Meat dishes include breast of quail (£9) that’s cooked properly and served over a bed of finely diced asparagus with toasted sunflower seeds providing depth of texture, plus a deep, gamey sauce made from the bird’s cooking juices. The lamb dish (£17), on the other hand, favours two contrasting cuts. A hunk of loin has clearly been cooked in the water bath and has a soft, buttery texture synonymous with premium cuts. The accompanying slice of rolled breast, however, typifies a lesser-loved cut cooked well and boasting vigour far superior to the loin. On hand during service, Adam Simmonds insists that future versions of this dish will have a stronger focus on the breast of lamb and its outstanding character. The cooking of the lamb is, in fact, enough to forgive the wanton addition of flaccid milk skin, like the abhorrent membrane scraped from the top of school dinner custard.

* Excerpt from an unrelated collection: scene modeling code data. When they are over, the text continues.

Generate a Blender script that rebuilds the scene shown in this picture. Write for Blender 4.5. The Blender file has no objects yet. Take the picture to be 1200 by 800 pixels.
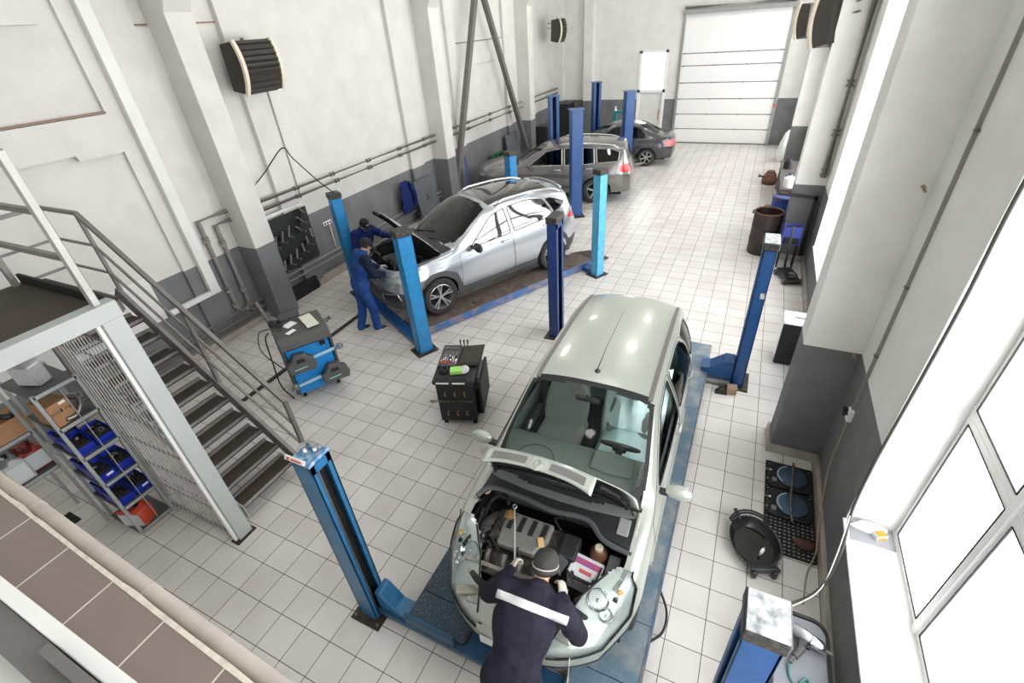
RT,UP,FW = (0.9030240046732275, 0.4246168844418943, -0.06517782161737128), (-0.18836020967515632, 0.5277196481131692, 0.8282707313472112), (-0.38609335450776416, 0.7356714446287637, -0.5565244353689872)
POW, EXPO, SKY = .12, -0.1, 8
import bpy, bmesh, math, random
from mathutils import Vector, Matrix
random.seed(7)
C = bpy.context.scene.collection
PI = math.pi
def lin(h):
    h = h.lstrip('#'); o = []
    for i in (0, 2, 4):
        c = int(h[i:i+2], 16)/255.0
        o.append(c/12.92 if c <= .04045 else ((c+.055)/1.055)**2.4)
    return (o[0], o[1], o[2], 1.0)
MATS = {}
def mat(name, col, rough=.5, metal=0.0, noise=None, spec=.5, coat=0.0, bump=None, alpha=None, col2=None, flake=None):
    """procedural principled material; noise=(scale, amount) mixes in col2 (or a darker shade)"""
    if name in MATS: return MATS[name]
    m = bpy.data.materials.new(name); m.use_nodes = True
    nt = m.node_tree; b = nt.nodes['Principled BSDF']
    c = lin(col)
    b.inputs['Base Color'].default_value = c
    b.inputs['Roughness'].default_value = rough
    b.inputs['Metallic'].default_value = metal
    b.inputs['Specular IOR Level'].default_value = spec
    b.inputs['Coat Weight'].default_value = coat
    b.inputs['Coat Roughness'].default_value = .06
    if alpha is not None: b.inputs['Alpha'].default_value = alpha
    tc = None
    if noise:
        tc = nt.nodes.new('ShaderNodeTexCoord')
        n = nt.nodes.new('ShaderNodeTexNoise'); n.inputs['Scale'].default_value = noise[0]
        n.inputs['Detail'].default_value = 6
        nt.links.new(tc.outputs['Object'], n.inputs['Vector'])
        r = nt.nodes.new('ShaderNodeMapRange'); r.inputs[1].default_value = .42; r.inputs[2].default_value = .68
        nt.links.new(n.outputs['Fac'], r.inputs[0])
        k = nt.nodes.new('ShaderNodeMath'); k.operation = 'MULTIPLY'; k.inputs[1].default_value = noise[1]
        nt.links.new(r.outputs[0], k.inputs[0])
        x = nt.nodes.new('ShaderNodeMix'); x.data_type = 'RGBA'
        x.inputs[6].default_value = c
        x.inputs[7].default_value = lin(col2) if col2 else (c[0]*.45, c[1]*.45, c[2]*.45, 1)
        nt.links.new(k.outputs[0], x.inputs[0]); nt.links.new(x.outputs[2], b.inputs['Base Color'])
    if bump:
        if tc is None: tc = nt.nodes.new('ShaderNodeTexCoord')
        n2 = nt.nodes.new('ShaderNodeTexNoise'); n2.inputs['Scale'].default_value = bump[0]; n2.inputs['Detail'].default_value = 4
        nt.links.new(tc.outputs['Object'], n2.inputs['Vector'])
        bp = nt.nodes.new('ShaderNodeBump'); bp.inputs['Strength'].default_value = bump[1]; bp.inputs['Distance'].default_value = .01
        nt.links.new(n2.outputs['Fac'], bp.inputs['Height']); nt.links.new(bp.outputs['Normal'], b.inputs['Normal'])
    MATS[name] = m
    return m
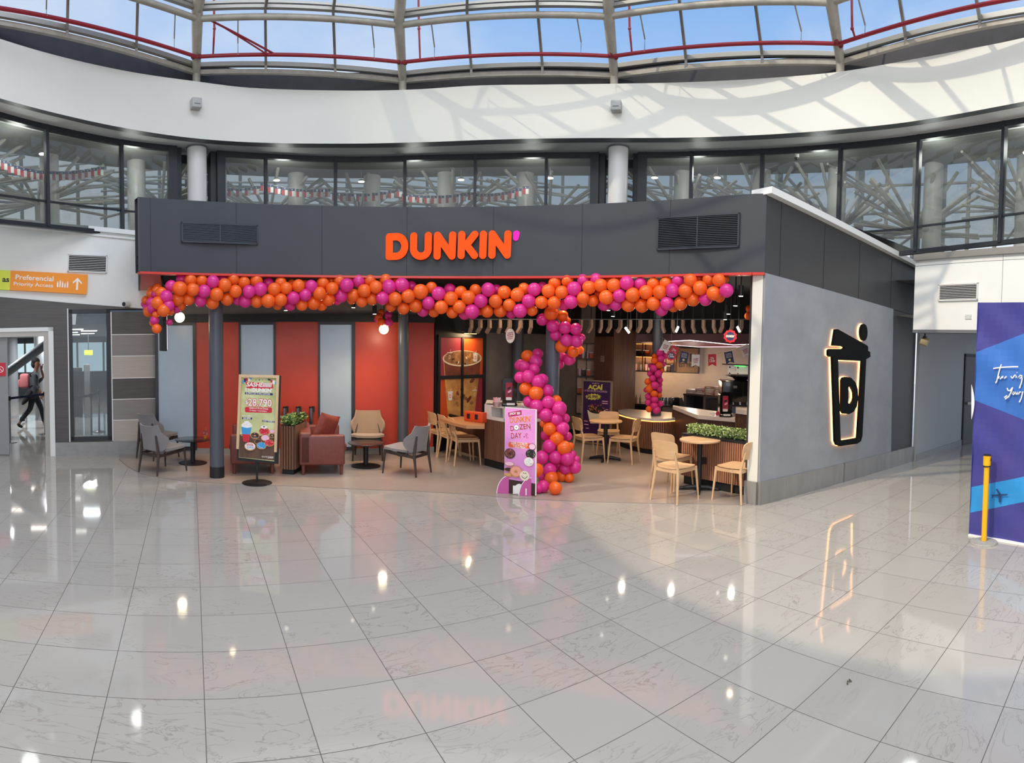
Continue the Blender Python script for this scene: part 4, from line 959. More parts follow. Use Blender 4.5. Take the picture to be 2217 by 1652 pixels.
ap = [(2062 + 50 * math.cos(a), 132 + 47 * math.sin(a)) for a in [PI + PI * k / 10 for k in range(11)]] + [(2053 + 42 * math.cos(a), 200 + 40 * math.sin(a)) for a in [PI * k / 10 for k in range(11)]]
b = B(); b.poly([(LX(x), LZ(y, x)) for x, y in ap], -.05, .045, sign_pink, mat('pink_edge', '6a1052', .5)); b.build('apostrophe', parent=tl)

# ---- cup emblem on the concrete wall, standing off with a warm glow behind
def s8(x, y): return SW.px(1640 + x * .3875, 560 + y * .3875, .08)
cs, cz0 = s8(505, 700)
te = thing('cup_emblem', 'black backlit cup emblem with letter D and straw on grey concrete wall', 'sign', SW.pt(cs, cz0, .03), SW.ang)
def e8(p): a_, z = s8(*p); return (a_ - cs, z - cz0)
def grow(pts, d):
    c = (sum(p[0] for p in pts) / len(pts), sum(p[1] for p in pts) / len(pts)); return [(p[0] + (1 if p[0] > c[0] else -1) * d, p[1] + (1 if p[1] > c[1] else -1) * d) for p in pts]
emb = mat('emblem_black', '060607', .6, spec=.15)
lid = [e8(p) for p in ((428, 396), (442, 394), (604, 484), (611, 492), (611, 516), (622, 520), (624, 548), (604, 560), (500, 554), (398, 548), (389, 540), (389, 512), (398, 504), (470, 505), (480, 497), (470, 490), (414, 486))]
b = B(); b.poly(lid, -.075, -.035, emb); b.build('lid', parent=te)
cup_o = [e8(p) for p in ((412, 545), (601, 556), (590, 780), (579, 990), (572, 1018), (552, 1033), (500, 1040), (455, 1047), (436, 1040), (427, 1018), (420, 780))]
cup_i = [e8(p) for p in ((443, 566), (578, 572), (567, 780), (554, 985), (552, 1000), (540, 1003), (500, 1010), (465, 1016), (459, 1012), (457, 1000), (450, 780))]
b = B(); b.ringpoly(cup_o, cup_i, -.0745, -.035, emb); b.build('cup_outline', parent=te)
d_o = [e8(p) for p in ((463, 850), (465, 680), (472, 665), (490, 660), (515, 664), (540, 690), (553, 730), (556, 780), (548, 825), (530, 855), (505, 868), (475, 866))]
d_i = [e8(p) for p in ((500, 805), (501, 720), (503, 715), (508, 713), (516, 716), (526, 732), (532, 750), (533, 775), (528, 795), (520, 808), (510, 811), (503, 811))]
b = B(); b.ringpoly(d_o, d_i, -.075, -.035, emb); b.build('letter_d', parent=te)
st = [e8((589 + 19 * math.cos(t * PI / 10), 412 + 47 * math.sin(t * PI / 10))) for t in range(20)]
b = B(); b.poly(st, -.075, -.035, emb); b.build('straw', parent=te)
b = B(); gr = 1.0
b.poly(grow(lid, -.004), -.026, -.004, halo_led)
def scl(pts, k):
    c = (sum(p[0] for p in pts) / len(pts), sum(p[1] for p in pts) / len(pts)); return [(c[0] + (p[0] - c[0]) * k, c[1] + (p[1] - c[1]) * k) for p in pts]
b.ringpoly(scl(cup_o, 1.004), scl(cup_i, .985), -.026, -.004, halo_led); b.ringpoly(scl(d_o, 1.02), scl(d_i, .9), -.026, -.004, halo_led); b.poly(scl(st, 1.05), -.026, -.004, halo_led)
b.build('glow_strip', parent=te)

# ================================================================== COLUMNS, LAMPS, CEILING OF THE SHOP
def shop_column(p, r, ztop, label):
    t = thing('shop_column', label, 'column', (p.x, p.y, 0), 0, None)
    b = B(); b.lathe([(r, .16), (r, ztop)], col_grey, n=32); b.build('shaft', parent=t)
    b = B(); b.lathe([(r + .004, 0), (r + .004, .165)], matte_black, n=32); b.build('base_ring', parent=t); t['kind'] = 'structure'
    return t
shop_column(G(470, 1033), .105, zc, 'slate grey round column at the front left of the shop')
shop_column(A(872, 900, 9.85), .094, zc, 'slate grey round column by the orange wall panels')
shop_column(G(1192, 1030), .105, zc, 'slate grey round column wrapped by the balloon spiral')
shop_column(A(1119, 900, 11.3), .11, zc, 'dark round column behind the cup dispenser')
pc5 = A(1420, 900, 10.75); shop_column(pc5, .10, zc, 'dark round column rising through the round counter')

def globe(u, v, d, nm):
    p = A(u, v, d); t = thing('globe_pendant', 'glowing white globe pendant lamp ' + nm, 'pendant lamp', p, 0, 'globe pendants')
    b = B(); b.sphere((0, 0, 0), .082, globe_m, 24); b.build('globe', parent=t)
    b = B(); b.tube([(0, 0, .075), (0, 0, zc - p.z)], .008, matte_black, 8); b.lathe([(.03, .07), (.03, .11), (.01, .12)], matte_black); b.build('stem', parent=t)
    lamp('globe_lamp', 'POINT', p + Vector((0, 0, -.14)), 5, (1, .82, .55), .07)
    return p
gp1 = globe(389, 687, 9.0, 'under the left end of the balloon garland')
gp2 = globe(831, 713, 9.6, 'below a small bunch of balloons')
def downlight(u, v, d, nm, e=26, r=.035, col=(1, .72, .45)):
    p = A(u, v, d); p.z = min(p.z, zc - .05)
    t = thing('ceiling_spotlight', 'black cylinder spotlight with lit lens ' + nm, 'spotlight', p, 0, 'cylinder spotlights under the black ceiling')
    b = B(); b.lathe([(r, 0), (r, .14)], matte_black, n=20); b.tube([(0, 0, .14), (0, 0, zc - p.z)], .01, matte_black, 8); b.build('housing', parent=t)
    b = B(); b.lathe([(r * .82, -.004), (r * .82, .0)], white_led, n=20); b.build('lens', parent=t)
    if e: lamp('spot_lamp', 'SPOT', p + Vector((0, 0, -.03)), e, col, .04, rot=(0, 0, 0), spot=2.2, blend=.9)
    return p
for i, a_ in enumerate([(619, 672, 8.6, 'above the left planter'), (765, 666, 9.0, 'above the low table of the lounge'), (811, 680, 9.2, 'left of the small balloon bunch'), (1604, 641, 7.4, 'nearest the wall end'), (1592, 662, 8.2, 'second from the wall end'), (1577, 680, 9.2, 'third from the wall end'), (1570, 692, 10.2, 'farthest from the wall end'), (1317, 672, 8.6, 'above the middle cafe table'), (1327, 685, 9.8, 'above the round counter')]): downlight(*a_, e=55 if i < 3 else 42)
for u, v, d in ((500, 660, 8.8), (700, 690, 8.6), (1000, 700, 8.9), (1110, 690, 9.6), (1230, 690, 8.4), (1440, 700, 7.6)):
    p = A(u, v, d); lamp('ceiling_lamp', 'SPOT', Vector((p.x, p.y, zc - .08)), 45, (1, .72, .46), .05, rot=(0, 0, 0), spot=2.3, blend=.9)

# bent timber fins under the ceiling
fins = [1022, 1042.5, 1062.6, 1084, 1106, 1129.6, 1151, 1260, 1282, 1303, 1323.6, 1345.8, 1366, 1388.7, 1411, 1433.6, 1455.8, 1477.4, 1499, 1522, 1544, 1565.5, 1587, 1607.5]
proto = None
fin_m = mat('fin_wood', 'b59a88', .55, noise=('a58b7a', 20, 4))
for i, u in enumerate(fins):
    p = A(u, 695, 10.6 if u > 1200 else 10.0); zt_ = min(p.z, zc - .02)
    if proto is None:
        b = B(); pr = [(0, .02), (0, -.12), (.09, -.225), (.13, -.19), (.06, -.10), (.06, .02)]
        Mf = Matrix.Rotation(PI / 2, 4, 'Z'); b.poly(pr, -.026, .026, fin_m, M=Mf); b.box(-.006, .006, .02, .034, .0, .4, matte_black)
        proto = b.build('timber_fin', loc=(p.x, p.y, zt_), rot=-.55 + (0 if u < 1200 else 0)); o = proto
    else:
        o = proto.copy(); COL.objects.link(o); o.location = (p.x, p.y, zt_)
    o.rotation_euler = (0, 0, -math.atan2(p.x, p.y) + ((.75 if i % 3 else .4) if u < 1420 else (-.45 if u < 1560 else .5)))
    tag(o, 'bent timber fin hanging under the black shop ceiling', 'ceiling fin', 'timber fins under the shop ceiling')
fr_ = [A(u_, 695, 10.6) for u_ in (1235, 1330, 1420, 1520, 1625)]; fl0 = [A(u_, 695, 10.0) for u_ in (1012, 1090, 1165)]
b = B()
for L_ in (fr_, fl0):
    for a_, c_ in zip(L_[:-1], L_[1:]): b.bar(xy(a_, min(a_.z, zc - .02) + .03), xy(c_, min(c_.z, zc - .02) + .03), .012, .012, lip_grey)
    for a_ in L_: b.bar(xy(a_, min(a_.z, zc - .02) + .02), xy(a_, zc + .02), .01, .01, matte_black, up=(1, 0, 0))
struct(b.build('beam_fin_rail'))
for u, v, dx, nm in ((1358, 715, 9, 'over the slatted wood pillar'), (1466, 713, -5, 'right of the kitchen balloon column'), (1599, 713, 6, 'beside the navy star badge')):
    p = A(u - dx * .5, v - 6, 9.9); q = A(u + dx * .5, v + 6, 9.9); t = thing('track_light', 'short white glowing track light ' + nm, 'track light', p.lerp(q, .5), 0, 'track lights under the fins')
    b = B(); c_ = p.lerp(q, .5); b.bar(p - c_, q - c_, .035, .02, white_led, up=(p - Vector((0, 0, H)))); b.build('diffuser', parent=t)
    b = B(); b.tube([(0, 0, .04), (0, 0, zc - c_.z)], .008, matte_black, 6); b.build('stem', parent=t)
    lamp('track_lamp', 'POINT', c_ + (Vector((0, 0, H)) - c_).normalized() * .1, 8, (1, .9, .75), .04)

# ================================================================== POSTERS AND SIGNS
# framed iced-drink poster of four panes
s0, _ = PW.px(949, 800); s1, _ = PW.px(1045, 800); zt_, zb_ = PW.px(997, 729)[1], PW.px(997, 902)[1]
pw_, ph_ = s1 - s0, zt_ - zb_
t = thing('drink_poster', 'tall four-pane poster of an iced coffee cup on the dark wall', 'poster', PW.pt((s0 + s1) / 2, (zt_ + zb_) / 2, .0), PW.ang)
b = B(); X = lambda f: (f - .5) * pw_; Z = lambda f: (.5 - f) * ph_
b.box(X(.02), X(.48), -.02, 0, Z(.48), Z(.01), P_plum); b.box(X(.52), X(.98), -.02, 0, Z(.48), Z(.01), mat('print_burnt', 'd2521f', .5)); b.box(X(.02), X(.48), -.02, 0, Z(.99), Z(.52), mat('print_burnt', 'd2521f', .5)); b.box(X(.52), X(.98), -.02, 0, Z(.99), Z(.52), P_plum)
cup = [(X(.08), Z(.25)), (X(.20), Z(.99)), (X(.80), Z(.99)), (X(.94), Z(.25))]
b.poly([cup[0], cup[1], cup[2], cup[3]], -.022, -.02, P_caramel)
b.poly([(X(.10), Z(.26)), (X(.14), Z(.52)), (X(.90), Z(.52)), (X(.93), Z(.26))], -.0225, -.022, P_coffee)
for k in range(16):
    rr = random.Random(k); b.disc(X(.3 + .45 * rr.random()), Z(.55 + .3 * rr.random()), .05 + .03 * rr.random(), .035, -.0228 - k * .0001, [P_coffee, P_caramel, P_brown][k % 3], 12, rr.random() * 3)
b.disc(X(.51), Z(.27), pw_ * .44, ph_ * .10, -.0246, P_cream, 40); b.disc(X(.51), Z(.265), pw_ * .415, ph_ * .088, -.0250, P_brown, 40)
for k in range(26):
    rr = random.Random(k + 50); a_ = rr.random() * 6.28; q_ = rr.random() ** .5
    b.disc(X(.51 + .36 * q_ * math.cos(a_)), Z(.265 + .075 * q_ * math.sin(a_)), .028, .016, -.0254 - k * .00004, [P_caramel, P_choc, P_cream, P_brown][k % 4], 8, rr.random() * 3)
for fx, fz, c_ in ((.22, .25, P_brown), (.80, .26, P_white), (.24, .73, P_white), (.79, .73, P_caramel)):
    x, z = X(fx), Z(fz); w_ = .055; b.poly([(x - w_, z + .07), (x + w_, z + .07), (x + w_ * .75, z - .08), (x - w_ * .75, z - .08)], -.0282, -.027, c_); b.box(x - w_ * 1.15, x + w_ * 1.15, -.0285, -.027, z + .07, z + .085, P_white)
    b.bar((x + .01, -.028, z + .085), (x + .025, -.028, z + .14), .004, .004, P_white); text(b, 'D', x - .022, x + .022, z - .035, z + .03, -.0288, P_orange if c_ is P_white else P_cream, .02)
b.build('print', parent=t)
b = B()
for a_ in ((-.03, .02, -.02, 1.02), (.98, 1.03, -.02, 1.02)): b.box(X(a_[0]), X(a_[1]), -.04, 0, Z(a_[3]), Z(a_[2]), matte_black)
for a_ in ((-.02, .01), (.99, 1.02), (.478, .522)): b.box(X(-.03), X(1.03), -.042, 0, Z(a_[1]), Z(a_[0]), matte_black)
b.box(X(.478), X(.522), -.042, 0, Z(1), Z(0), matte_black); b.build('poster_frame', parent=t)
pl_ = thing('picture_light', 'slim warm picture light above the iced coffee poster', 'picture light', PW.pt((s0 + s1) / 2 + .0, zt_ + .06, .0), PW.ang)
b = B(); b.box(-.06, .24, -.16, -.13, 0, .02, matte_black); b.box(.0, .02, -.14, 0, -.0, .02, matte_black); b.build('arm', parent=pl_)
b = B(); b.box(-.055, .235, -.158, -.132, -.006, 0, mat('picture_led', 'ffd27a', .5, emit=8, ecol='ffcb74')); b.build('light_strip', parent=pl_)
lamp('picture_lamp', 'AREA', PW.pt((s0 + s1) / 2 + .1, zt_ + .05, .15), 5, (1, .7, .38), .25, size_y=.03, target=PW.pt((s0 + s1) / 2, zt_ - .5, .0))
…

To finish, yeast parfait (£7.50) is unsurprisingly bold, topped with grains of puffed rice that looks as though plucked from the bottom of a fishing bait box. The flavours here are well executed, once again, without contention, though a fresh lychee sorbet works unexpectedly well alongside the parfait. Even the token cheese dessert (£7.50) at The Test Kitchen defies tradition. Creamy Brin d’Damour cheese from Corsica has a creamy texture with a nutty aroma and slightly sour citrus taste. The cheese is paired with a delightfully unconventional combination of pineapple and rosemary, though the accompanying reduction has a cloying, toffee sweetness.

The food isn’t all perfect, but the best dishes tasted showcase Adam Simmonds’ profound level of culinary skill and expert understanding of ingredients. Love or hate the concept, The Test Kitchen is quite brilliant: a bold new addition to Soho’s already bustling restaurant scene, sure to become a beacon for any food obsessive with an Instagram account, from within a 30-mile radius.

The Test Kitchen can be found at 54 Frith Street, London, W1D 4SL.